#### Written instruction:
Write out, precisely and in full, each line of the material.

#### Raw data:
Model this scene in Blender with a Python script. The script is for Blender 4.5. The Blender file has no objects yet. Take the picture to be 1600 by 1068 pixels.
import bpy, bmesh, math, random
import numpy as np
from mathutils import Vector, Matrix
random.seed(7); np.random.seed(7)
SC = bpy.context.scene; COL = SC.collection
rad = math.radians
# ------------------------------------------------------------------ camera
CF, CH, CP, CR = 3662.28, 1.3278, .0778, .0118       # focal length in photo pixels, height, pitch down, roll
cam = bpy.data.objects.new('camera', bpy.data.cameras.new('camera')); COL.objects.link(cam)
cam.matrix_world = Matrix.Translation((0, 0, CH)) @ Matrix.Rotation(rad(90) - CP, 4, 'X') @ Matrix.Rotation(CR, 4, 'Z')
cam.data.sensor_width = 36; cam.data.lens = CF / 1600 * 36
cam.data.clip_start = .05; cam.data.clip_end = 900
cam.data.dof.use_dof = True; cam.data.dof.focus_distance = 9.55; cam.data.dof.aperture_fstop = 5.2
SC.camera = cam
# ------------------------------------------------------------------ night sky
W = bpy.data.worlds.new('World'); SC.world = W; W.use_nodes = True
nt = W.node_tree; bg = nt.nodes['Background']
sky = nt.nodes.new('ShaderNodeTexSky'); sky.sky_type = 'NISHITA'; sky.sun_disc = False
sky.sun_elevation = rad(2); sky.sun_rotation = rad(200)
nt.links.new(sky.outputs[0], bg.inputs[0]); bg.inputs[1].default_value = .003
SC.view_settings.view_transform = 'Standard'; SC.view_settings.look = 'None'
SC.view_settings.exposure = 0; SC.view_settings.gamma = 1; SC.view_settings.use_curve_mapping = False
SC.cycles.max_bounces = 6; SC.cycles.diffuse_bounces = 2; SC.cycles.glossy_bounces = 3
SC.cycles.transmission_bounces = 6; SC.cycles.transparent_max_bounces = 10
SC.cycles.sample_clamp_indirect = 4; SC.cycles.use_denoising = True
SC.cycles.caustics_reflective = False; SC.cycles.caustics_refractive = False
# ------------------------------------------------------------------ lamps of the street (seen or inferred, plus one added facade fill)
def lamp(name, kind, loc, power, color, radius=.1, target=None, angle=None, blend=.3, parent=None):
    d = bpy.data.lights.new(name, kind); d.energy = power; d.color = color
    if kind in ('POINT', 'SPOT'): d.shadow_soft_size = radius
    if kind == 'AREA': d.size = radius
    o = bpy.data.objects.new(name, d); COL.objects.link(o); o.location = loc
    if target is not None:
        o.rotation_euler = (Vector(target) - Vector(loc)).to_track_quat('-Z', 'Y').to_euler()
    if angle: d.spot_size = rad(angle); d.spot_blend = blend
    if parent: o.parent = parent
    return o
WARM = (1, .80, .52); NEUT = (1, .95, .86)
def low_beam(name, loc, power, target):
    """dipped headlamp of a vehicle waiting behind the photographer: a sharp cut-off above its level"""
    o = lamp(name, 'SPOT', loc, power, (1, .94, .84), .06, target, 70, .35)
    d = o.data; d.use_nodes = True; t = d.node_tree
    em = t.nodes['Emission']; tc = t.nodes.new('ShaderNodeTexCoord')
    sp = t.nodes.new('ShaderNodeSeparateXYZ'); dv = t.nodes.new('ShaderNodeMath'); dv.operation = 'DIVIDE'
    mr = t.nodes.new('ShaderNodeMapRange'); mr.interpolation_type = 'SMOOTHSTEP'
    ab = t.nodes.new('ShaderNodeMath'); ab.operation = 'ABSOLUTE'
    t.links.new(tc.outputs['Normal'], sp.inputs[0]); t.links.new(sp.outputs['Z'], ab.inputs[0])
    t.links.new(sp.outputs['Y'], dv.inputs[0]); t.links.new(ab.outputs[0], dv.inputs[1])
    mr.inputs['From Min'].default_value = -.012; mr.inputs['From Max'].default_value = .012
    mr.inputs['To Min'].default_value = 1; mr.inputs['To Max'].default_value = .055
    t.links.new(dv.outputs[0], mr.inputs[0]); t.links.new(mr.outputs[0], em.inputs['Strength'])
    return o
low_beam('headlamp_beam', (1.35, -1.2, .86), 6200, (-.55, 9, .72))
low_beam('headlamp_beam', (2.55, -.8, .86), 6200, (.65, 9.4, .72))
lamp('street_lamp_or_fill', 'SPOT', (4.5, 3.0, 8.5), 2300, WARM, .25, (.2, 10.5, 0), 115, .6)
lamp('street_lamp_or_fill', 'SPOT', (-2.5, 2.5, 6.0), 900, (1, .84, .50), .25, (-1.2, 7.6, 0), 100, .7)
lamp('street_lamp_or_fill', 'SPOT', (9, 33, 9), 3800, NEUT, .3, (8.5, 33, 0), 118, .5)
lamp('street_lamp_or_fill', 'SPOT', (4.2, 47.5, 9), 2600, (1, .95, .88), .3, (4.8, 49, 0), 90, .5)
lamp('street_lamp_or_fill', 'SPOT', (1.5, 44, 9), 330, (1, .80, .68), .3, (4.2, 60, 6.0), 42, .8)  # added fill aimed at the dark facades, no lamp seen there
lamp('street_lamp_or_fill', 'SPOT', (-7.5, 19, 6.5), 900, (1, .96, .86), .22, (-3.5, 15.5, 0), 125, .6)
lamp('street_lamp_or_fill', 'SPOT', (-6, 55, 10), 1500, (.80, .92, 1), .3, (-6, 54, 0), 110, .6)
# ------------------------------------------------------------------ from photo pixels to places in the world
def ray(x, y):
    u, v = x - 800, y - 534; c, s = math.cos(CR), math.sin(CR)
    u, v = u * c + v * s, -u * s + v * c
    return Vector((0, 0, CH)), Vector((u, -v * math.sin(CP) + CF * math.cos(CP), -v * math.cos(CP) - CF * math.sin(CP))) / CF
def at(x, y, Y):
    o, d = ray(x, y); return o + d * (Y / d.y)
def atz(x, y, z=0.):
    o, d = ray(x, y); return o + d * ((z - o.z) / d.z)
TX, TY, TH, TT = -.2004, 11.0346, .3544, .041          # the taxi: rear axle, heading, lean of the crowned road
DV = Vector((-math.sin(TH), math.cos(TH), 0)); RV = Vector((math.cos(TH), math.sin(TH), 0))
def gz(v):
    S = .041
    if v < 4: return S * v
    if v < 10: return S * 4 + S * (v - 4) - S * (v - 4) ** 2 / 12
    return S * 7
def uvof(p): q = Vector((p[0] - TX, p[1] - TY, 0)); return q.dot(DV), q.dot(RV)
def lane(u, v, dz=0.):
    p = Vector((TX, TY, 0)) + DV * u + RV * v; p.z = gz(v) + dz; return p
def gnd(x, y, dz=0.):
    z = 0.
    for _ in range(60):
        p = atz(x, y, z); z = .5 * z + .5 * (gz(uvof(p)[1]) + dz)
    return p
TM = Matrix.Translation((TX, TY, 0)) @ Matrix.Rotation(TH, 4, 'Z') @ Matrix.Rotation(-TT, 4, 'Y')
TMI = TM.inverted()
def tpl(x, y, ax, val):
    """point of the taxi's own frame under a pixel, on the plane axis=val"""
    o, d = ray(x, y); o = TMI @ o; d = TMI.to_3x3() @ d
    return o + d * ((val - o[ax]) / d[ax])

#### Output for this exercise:
Model this scene in Blender with a Python script. The script is for Blender 4.5. The Blender file has no objects yet. Take the picture to be 1600 by 1068 pixels.
import bpy, bmesh, math, random
import numpy as np
from mathutils import Vector, Matrix
random.seed(7); np.random.seed(7)
SC = bpy.context.scene; COL = SC.collection
rad = math.radians
# ------------------------------------------------------------------ camera
CF, CH, CP, CR = 3662.28, 1.3278, .0778, .0118       # focal length in photo pixels, height, pitch down, roll
cam = bpy.data.objects.new('camera', bpy.data.cameras.new('camera')); COL.objects.link(cam)
cam.matrix_world = Matrix.Translation((0, 0, CH)) @ Matrix.Rotation(rad(90) - CP, 4, 'X') @ Matrix.Rotation(CR, 4, 'Z')
cam.data.sensor_width = 36; cam.data.lens = CF / 1600 * 36
cam.data.clip_start = .05; cam.data.clip_end = 900
cam.data.dof.use_dof = True; cam.data.dof.focus_distance = 9.55; cam.data.dof.aperture_fstop = 5.2
SC.camera = cam
# ------------------------------------------------------------------ night sky
W = bpy.data.worlds.new('World'); SC.world = W; W.use_nodes = True
nt = W.node_tree; bg = nt.nodes['Background']
sky = nt.nodes.new('ShaderNodeTexSky'); sky.sky_type = 'NISHITA'; sky.sun_disc = False
sky.sun_elevation = rad(2); sky.sun_rotation = rad(200)
nt.links.new(sky.outputs[0], bg.inputs[0]); bg.inputs[1].default_value = .003
SC.view_settings.view_transform = 'Standard'; SC.view_settings.look = 'None'
SC.view_settings.exposure = 0; SC.view_settings.gamma = 1; SC.view_settings.use_curve_mapping = False
SC.cycles.max_bounces = 6; SC.cycles.diffuse_bounces = 2; SC.cycles.glossy_bounces = 3
SC.cycles.transmission_bounces = 6; SC.cycles.transparent_max_bounces = 10
SC.cycles.sample_clamp_indirect = 4; SC.cycles.use_denoising = True
SC.cycles.caustics_reflective = False; SC.cycles.caustics_refractive = False
# ------------------------------------------------------------------ lamps of the street (seen or inferred, plus one added facade fill)
def lamp(name, kind, loc, power, color, radius=.1, target=None, angle=None, blend=.3, parent=None):
    d = bpy.data.lights.new(name, kind); d.energy = power; d.color = color
    if kind in ('POINT', 'SPOT'): d.shadow_soft_size = radius
    if kind == 'AREA': d.size = radius
    o = bpy.data.objects.new(name, d); COL.objects.link(o); o.location = loc
    if target is not None:
        o.rotation_euler = (Vector(target) - Vector(loc)).to_track_quat('-Z', 'Y').to_euler()
    if angle: d.spot_size = rad(angle); d.spot_blend = blend
    if parent: o.parent = parent
    return o
WARM = (1, .80, .52); NEUT = (1, .95, .86)
def low_beam(name, loc, power, target):
    """dipped headlamp of a vehicle waiting behind the photographer: a sharp cut-off above its level"""
    o = lamp(name, 'SPOT', loc, power, (1, .94, .84), .06, target, 70, .35)
    d = o.data; d.use_nodes = True; t = d.node_tree
    em = t.nodes['Emission']; tc = t.nodes.new('ShaderNodeTexCoord')
    sp = t.nodes.new('ShaderNodeSeparateXYZ'); dv = t.nodes.new('ShaderNodeMath'); dv.operation = 'DIVIDE'
    mr = t.nodes.new('ShaderNodeMapRange'); mr.interpolation_type = 'SMOOTHSTEP'
    ab = t.nodes.new('ShaderNodeMath'); ab.operation = 'ABSOLUTE'
    t.links.new(tc.outputs['Normal'], sp.inputs[0]); t.links.new(sp.outputs['Z'], ab.inputs[0])
    t.links.new(sp.outputs['Y'], dv.inputs[0]); t.links.new(ab.outputs[0], dv.inputs[1])
    mr.inputs['From Min'].default_value = -.012; mr.inputs['From Max'].default_value = .012
    mr.inputs['To Min'].default_value = 1; mr.inputs['To Max'].default_value = .055
    t.links.new(dv.outputs[0], mr.inputs[0]); t.links.new(mr.outputs[0], em.inputs['Strength'])
    return o
low_beam('headlamp_beam', (1.35, -1.2, .86), 6200, (-.55, 9, .72))
low_beam('headlamp_beam', (2.55, -.8, .86), 6200, (.65, 9.4, .72))
lamp('street_lamp_or_fill', 'SPOT', (4.5, 3.0, 8.5), 2300, WARM, .25, (.2, 10.5, 0), 115, .6)
lamp('street_lamp_or_fill', 'SPOT', (-2.5, 2.5, 6.0), 900, (1, .84, .50), .25, (-1.2, 7.6, 0), 100, .7)
lamp('street_lamp_or_fill', 'SPOT', (9, 33, 9), 3800, NEUT, .3, (8.5, 33, 0), 118, .5)
lamp('street_lamp_or_fill', 'SPOT', (4.2, 47.5, 9), 2600, (1, .95, .88), .3, (4.8, 49, 0), 90, .5)
lamp('street_lamp_or_fill', 'SPOT', (1.5, 44, 9), 330, (1, .80, .68), .3, (4.2, 60, 6.0), 42, .8)  # added fill aimed at the dark facades, no lamp seen there
lamp('street_lamp_or_fill', 'SPOT', (-7.5, 19, 6.5), 900, (1, .96, .86), .22, (-3.5, 15.5, 0), 125, .6)
lamp('street_lamp_or_fill', 'SPOT', (-6, 55, 10), 1500, (.80, .92, 1), .3, (-6, 54, 0), 110, .6)
# ------------------------------------------------------------------ from photo pixels to places in the world
def ray(x, y):
    u, v = x - 800, y - 534; c, s = math.cos(CR), math.sin(CR)
    u, v = u * c + v * s, -u * s + v * c
    return Vector((0, 0, CH)), Vector((u, -v * math.sin(CP) + CF * math.cos(CP), -v * math.cos(CP) - CF * math.sin(CP))) / CF
def at(x, y, Y):
    o, d = ray(x, y); return o + d * (Y / d.y)
def atz(x, y, z=0.):
    o, d = ray(x, y); return o + d * ((z - o.z) / d.z)
TX, TY, TH, TT = -.2004, 11.0346, .3544, .041          # the taxi: rear axle, heading, lean of the crowned road
DV = Vector((-math.sin(TH), math.cos(TH), 0)); RV = Vector((math.cos(TH), math.sin(TH), 0))
def gz(v):
    S = .041
    if v < 4: return S * v
    if v < 10: return S * 4 + S * (v - 4) - S * (v - 4) ** 2 / 12
    return S * 7
def uvof(p): q = Vector((p[0] - TX, p[1] - TY, 0)); return q.dot(DV), q.dot(RV)
def lane(u, v, dz=0.):
    p = Vector((TX, TY, 0)) + DV * u + RV * v; p.z = gz(v) + dz; return p
def gnd(x, y, dz=0.):
    z = 0.
    for _ in range(60):
        p = atz(x, y, z); z = .5 * z + .5 * (gz(uvof(p)[1]) + dz)
    return p
TM = Matrix.Translation((TX, TY, 0)) @ Matrix.Rotation(TH, 4, 'Z') @ Matrix.Rotation(-TT, 4, 'Y')
TMI = TM.inverted()
def tpl(x, y, ax, val):
    """point of the taxi's own frame under a pixel, on the plane axis=val"""
    o, d = ray(x, y); o = TMI @ o; d = TMI.to_3x3() @ d
    return o + d * ((val - o[ax]) / d[ax])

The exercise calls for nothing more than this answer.